#### Data excerpt ####

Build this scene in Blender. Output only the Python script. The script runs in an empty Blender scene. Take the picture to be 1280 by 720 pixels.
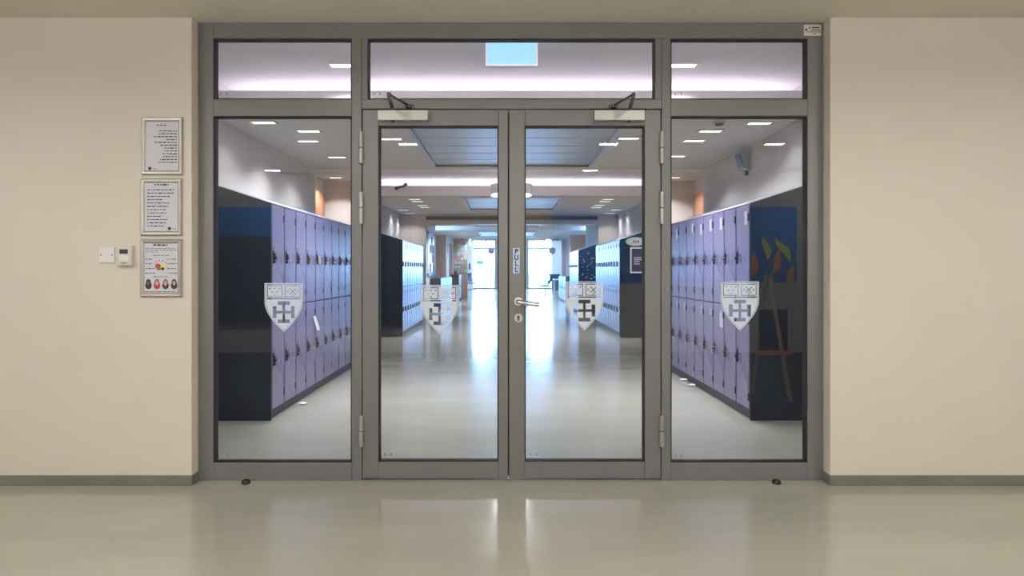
import bpy, bmesh, math, random
from mathutils import Vector, Matrix
random.seed(7)
S = bpy.context.scene
COL = S.collection
PI = math.pi

# ------------------------------------------------------------------ camera, world, exposure
FPX, CX, HY, EYE = 853.0, 631.0, 337.0, 1.25
cam_data = bpy.data.cameras.new('camera')
cam_data.sensor_fit = 'HORIZONTAL'
cam_data.sensor_width = 36.0
cam_data.lens = FPX / 1280 * 36.0
cam_data.shift_x = (640 - CX) / 1280
cam_data.shift_y = -(360 - HY) / 1280
cam_data.clip_end = 500
cam = bpy.data.objects.new('camera', cam_data)
COL.objects.link(cam)
cam.location = (0, 0, EYE)
cam.rotation_euler = (PI / 2, 0, 0)
S.camera = cam

world = bpy.data.worlds.new('sky')
S.world = world
world.use_nodes = True
wn = world.node_tree.nodes
wl = world.node_tree.links
bg = wn['Background']
tc = wn.new('ShaderNodeTexCoord')
sep = wn.new('ShaderNodeSeparateXYZ')
ramp = wn.new('ShaderNodeValToRGB')
ramp.color_ramp.elements[0].position = 0.46
ramp.color_ramp.elements[0].color = (0.30, 0.57, 1.0, 1)
ramp.color_ramp.elements[1].position = 0.9
ramp.color_ramp.elements[1].color = (0.32, 0.58, 1.0, 1)
mr = wn.new('ShaderNodeMapRange')
mr.inputs[1].default_value = -1
wl.new(tc.outputs['Generated'], sep.inputs[0])
wl.new(sep.outputs[2], mr.inputs[0])
wl.new(mr.outputs[0], ramp.inputs[0])
wl.new(ramp.outputs[0], bg.inputs[0])
bg.inputs[1].default_value = 34.0

vs = S.view_settings
vs.view_transform = 'Standard'
vs.look = 'None'
vs.gamma = 1.0
vs.use_curve_mapping = False
vs.exposure = 0.0

FRONT_LAMP_W = 22.0
FILL_UPLIGHT_W = 125.0
CORRIDOR_LAMP_W = 17.0
COVE_W = 12.0
WASH_W = 7.0
WARM = (1.0, 0.952, 0.895)
COOL = (0.90, 0.91, 1.0)
DAY = (0.55, 0.74, 1.0)
VIOLET = (0.87, 0.82, 1.0)

S.cycles.max_bounces = 10
S.cycles.transparent_max_bounces = 16
S.cycles.use_denoising = True
S.cycles.sample_clamp_indirect = 6.0


# ------------------------------------------------------------------ helpers
def at(x, y, Y):
    """photo pixel at depth Y -> (X, Z); used once to turn measurements into metres"""
    return (x - CX) * Y / FPX, EYE - (y - HY) * Y / FPX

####

• [Your instructions]: Repeat the listing above up to and including the line with "S.camera = cam", starting from its first line. Drop any pictures.

• [The response]:
Build this scene in Blender. Output only the Python script. The script runs in an empty Blender scene. Take the picture to be 1280 by 720 pixels.
import bpy, bmesh, math, random
from mathutils import Vector, Matrix
random.seed(7)
S = bpy.context.scene
COL = S.collection
PI = math.pi

# ------------------------------------------------------------------ camera, world, exposure
FPX, CX, HY, EYE = 853.0, 631.0, 337.0, 1.25
cam_data = bpy.data.cameras.new('camera')
cam_data.sensor_fit = 'HORIZONTAL'
cam_data.sensor_width = 36.0
cam_data.lens = FPX / 1280 * 36.0
cam_data.shift_x = (640 - CX) / 1280
cam_data.shift_y = -(360 - HY) / 1280
cam_data.clip_end = 500
cam = bpy.data.objects.new('camera', cam_data)
COL.objects.link(cam)
cam.location = (0, 0, EYE)
cam.rotation_euler = (PI / 2, 0, 0)
S.camera = cam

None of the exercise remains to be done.